Chekhov's Gun
By Sandra Byrd
For every stimulus, you must have a response.
For every response, you must have a stimulus.
This is the classic writing rule known as Chekhov’s gun, after Russian playwright Anton Chekhov. He stated, “If you say in the first chapter that there is a rifle hanging on the wall, in the second or third chapter it absolutely must go off. If it’s not going to be fired, it shouldn’t be hanging there.” Hanging the rifle is the stimulus. Firing it is the response. Implied, then, is that when it goes off, that will be the stimulus to a following action in the plot. As a corollary, you can’t simply have something happen “out of the blue.” You must have a stimulus before a response or your readers will feel set up, asking themselves, “Where did that come from?”
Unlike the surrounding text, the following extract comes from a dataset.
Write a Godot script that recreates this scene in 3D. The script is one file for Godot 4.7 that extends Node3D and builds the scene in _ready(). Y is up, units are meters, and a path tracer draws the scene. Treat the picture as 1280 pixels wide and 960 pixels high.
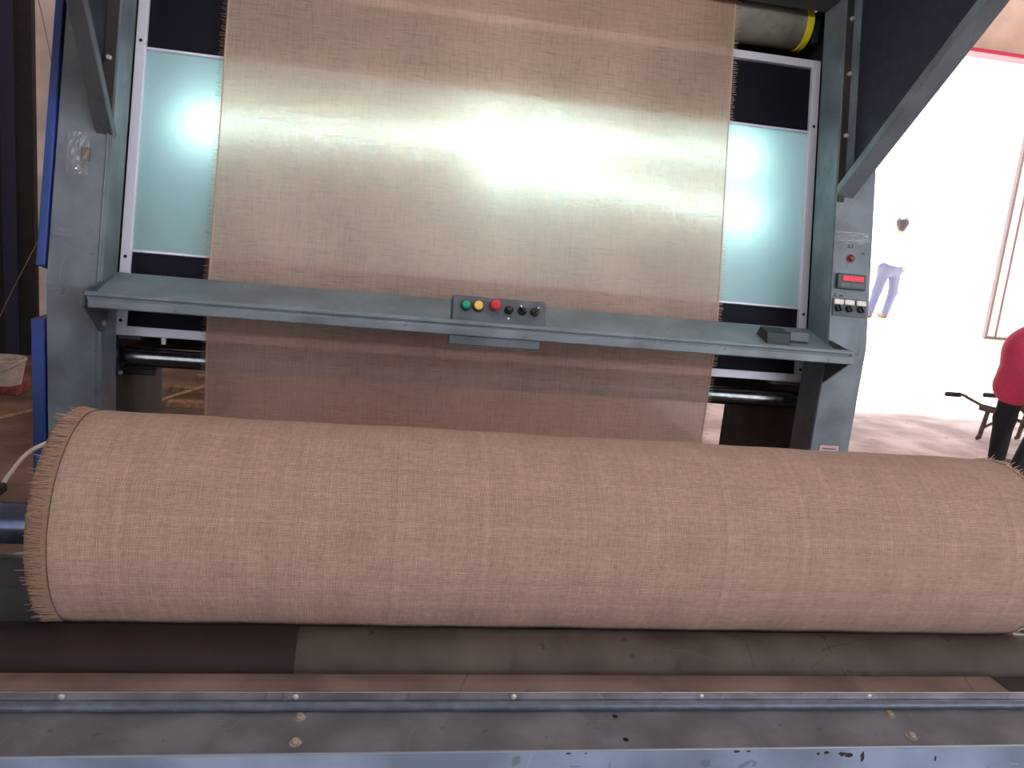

In my current work in progress, Queen Kateryn Parr responds with anxiety and dread when one of Henry the Eighth’s councilors states publicly that the queen’s religious opinions differ from the king’s approved Six Acts. Because another woman, Anne Askew, was burned at the stake for that very same cause some chapters earlier, we understand, without a word, why Parr is filled with dread. The stimulus - Askew's "illegal" teaching. The response - her public martyrdom. Because the charges brought about a death, the next stimulus is an accusation of the same against the queen. The response - Parr's anxiety. This anxiety becomes the next in the chain, a stimulus, and will demand a response from her.
Think of this like a person on overhead monkey bars. Both hands start out at the same place, but then hand over hand, one after another, pass down the overhead bars, with both hands meeting on each bar before reaching for the next. Stimulus leads to a response, that response leads to the next stimulus, leads to response, till the end of the row. Because the events are all connected, your readers will never ask, "Where did that come from?"
Do you make good use of stimulus and response?